One thing we won’t have a lack of is wind shear. As that surface low gets cranking Tuesday night we’ll see wind shear values in the extreme category. That’s not unusual for ‘cool season’ systems, although we don’t usually have instability to work with (hence no severe weather). In this case, we’re going to probably have modest amounts of instability along and just ahead of that squall line across the western half of Texas. Instability values will be higher the farther south you’re located and lower with northern extent.

My main concern with the damaging wind potential is that these strong-forced squall lines tend to bring some of those higher winds aloft down to the surface. Given the expectation of 80-95 MPH winds a few thousand feet above the surface Tuesday night into Wednesday morning, one might understand my concern for 50-70 MPH winds reaching the surface.

Are damaging winds guaranteed and does it mean everyone is going to get blown halfway to Shreveport? Goodness gracious no! Instability values are going to be marginal and will play a significant role in the eventual severe weather threat.

If instability values trend up so would the threat of more widespread damaging winds and hail. Likewise, if we end up with little to no instability, those stronger winds would have a tougher time reaching the surface. We’re still going to have a squall line tomorrow night into Wednesday morning, even if it’s just a thin line of showers.

Just understand that while tomorrow night’s setup isn’t a perfect setup for a big wind event, I’m still concerned we may have instances of damaging straight-line winds, spotty hail (mostly dime to quarters), and even a low-end threat for brief tornadoes. If instability values end up even just a little higher we could be dealing with a more widespread threat.

The squall line should weaken as it approaches and moves east of Interstate 35 a few hours before sunrise on Wednesday, although it may continue into Arkansas and Lousiana as a thin band of showers by Wednesday afternoon.

Very strong winds expected on Wednesday as the sun comes out

Precipitation will quickly come to an end from west to east across the western two-thirds of Texas by Wednesday afternoon as the Pacific cool front moves east.
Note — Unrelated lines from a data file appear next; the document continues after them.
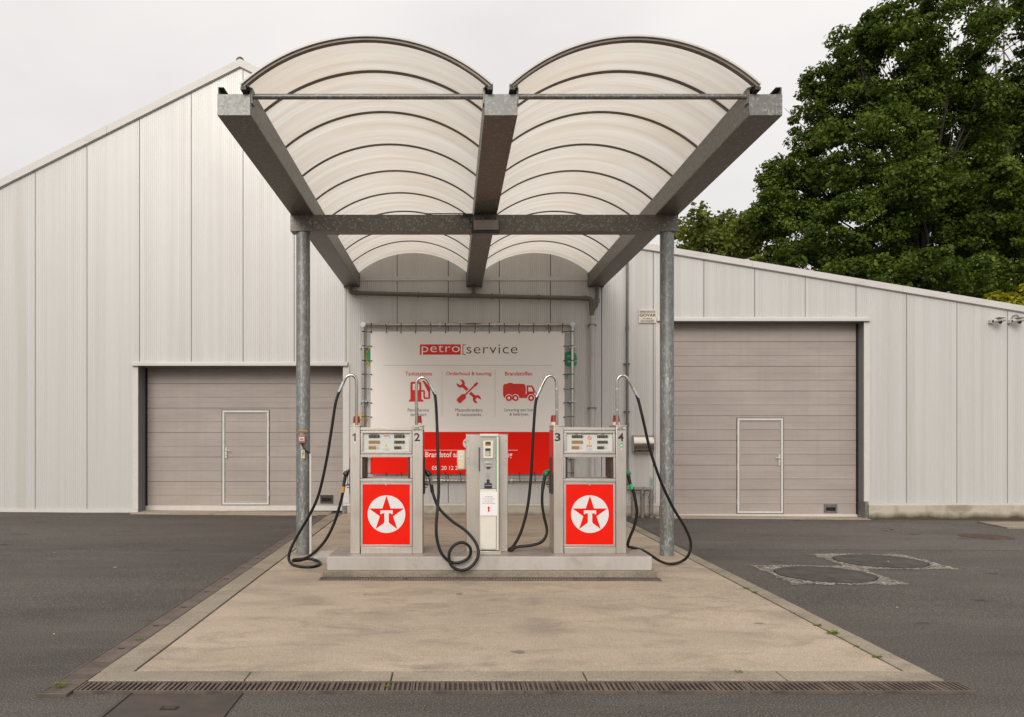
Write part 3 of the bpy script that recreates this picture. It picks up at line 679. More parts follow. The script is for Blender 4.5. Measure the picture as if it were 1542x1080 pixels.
mb = MB(); mb.tube(bends([W(941, 727, d+.08), W(941.5, 736, d), W(981, 737, d), W(981.5, 747, d)], .05), .040, 14); mb.tube([W(949, 736.3, d), W(952, 736.4, d)], .053, 12); mb.tube([W(969, 736.8, d), W(972, 736.8, d)], .053, 12); mb.build('header_pipe', M['rust_galv'], gp)
for p, q in ((953.7, 738), (967.5, 738), (980.5, 744)):
    mb = MB(); mb.tube([W(p, q, d), W(p, 783, d)], .042, 14); mb.tube([W(p, q+3, d), W(p, q+7, d)], .058, 14); mb.tube([W(p, q+11, d), W(p, q+13, d)], .052, 14); mb.build('riser', M['rust_galv'], gp)

# ------------------------------------------------------------------ old wall sign, banner
def zx(v): return 520 + v/4
def zy(v): return 470 + v/4
DS = 16.985
osn = thing('wall_lettering', W(700, 560, 16.99), 'faded green and yellow company lettering on the wall behind the banner', 'wall lettering')
mb = MB(); cx, cz = WX(564, DS), WZ(537, DS); mb.disc(cx, cz, DS, .215, 40, .24); mb.flat([(cx-.03, cz-.2), (cx+.06, cz-.3), (cx+.1, cz-.15)], DS-.0005); mb.build('yellow_ring', M['old_yellow'], osn, smooth=False)
mb = MB(); mb.disc(WX(566.5, DS), WZ(536.5, DS), DS-.003, .205); mb.build('green_disc', M['old_green'], osn, smooth=False)
mb = MB(); text(mb, 'e', WX(846.5, DS), WX(869, DS), WZ(552.5, DS), WZ(529, DS), DS-.001, .022); text(mb, 'er', WX(847, DS), WX(858, DS), WZ(571, DS), WZ(563.5, DS), DS-.001)
mb.build('green_letter', M['old_green'], osn, smooth=False)
mb = MB(); mb.box(WX(800, DS), WX(866.5, DS), DS-.002, DS+.005, WZ(556, DS), WZ(555.3, DS)); mb.build('underline', M['old_yellow'], osn)
mb = MB(); mb.disc(WX(545, 16.98), WZ(629.5, 16.98), 16.983, .115); mb.cur = 1
mb.flat([(WX(541, 16.98), WZ(633, 16.98)), (WX(546, 16.98), WZ(630.5, 16.98)), (WX(546.3, 16.98), WZ(631.4, 16.98)), (WX(541.2, 16.98), WZ(634, 16.98))], 16.981)
tag(mb.build('round_sticker', [M['sticker_yellow'], M['black_print']], smooth=False), 'round yellow sticker on the wall beside the lower left banner frame', 'sticker')

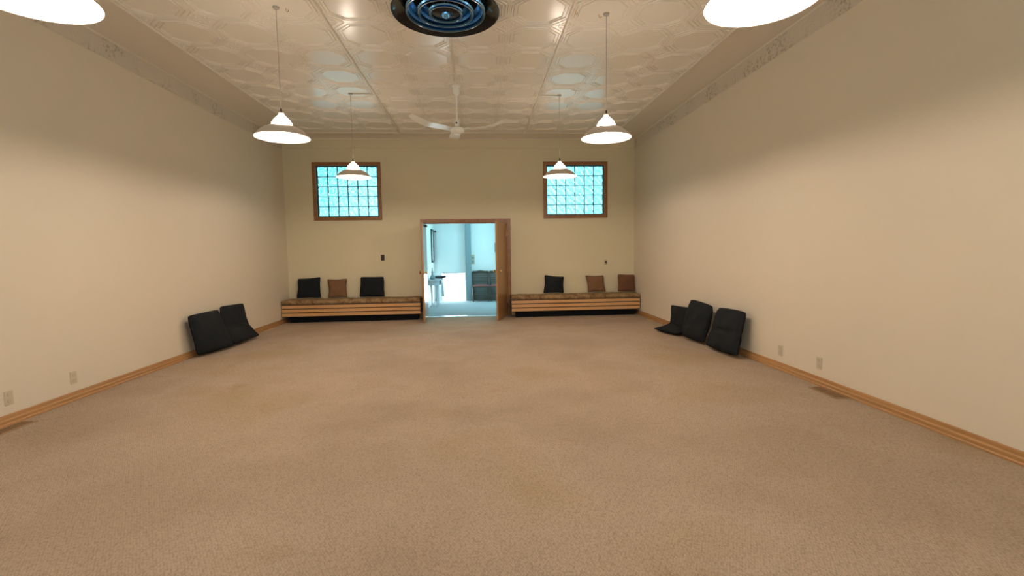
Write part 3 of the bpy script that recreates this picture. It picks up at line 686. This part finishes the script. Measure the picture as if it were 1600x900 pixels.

Clearing skies and warming temperatures behind that front, along with continued very strong winds aloft, will allow for some of those higher winds to translate down to the surface.

Potential wind gusts on Wednesday from National Weather Service data. These will change and be adjusted as we get closer.

We’re anticipating wind gusts exceeding 90-100+ MPH in the Guadalupe Mountains in far West Texas. Wind gusts of 60 to 70 MPH are possible across the Texas Panhandle, West Texas, into the Permian Basin, and Trans-Pecos. Winds of 50 to 55 MPH are possible across Northwest Texas, West Texas, into the Concho Valley. Depending on how quickly clouds clear out along I-35 we may see winds approaching 45 MPH in Texoma and North Texas.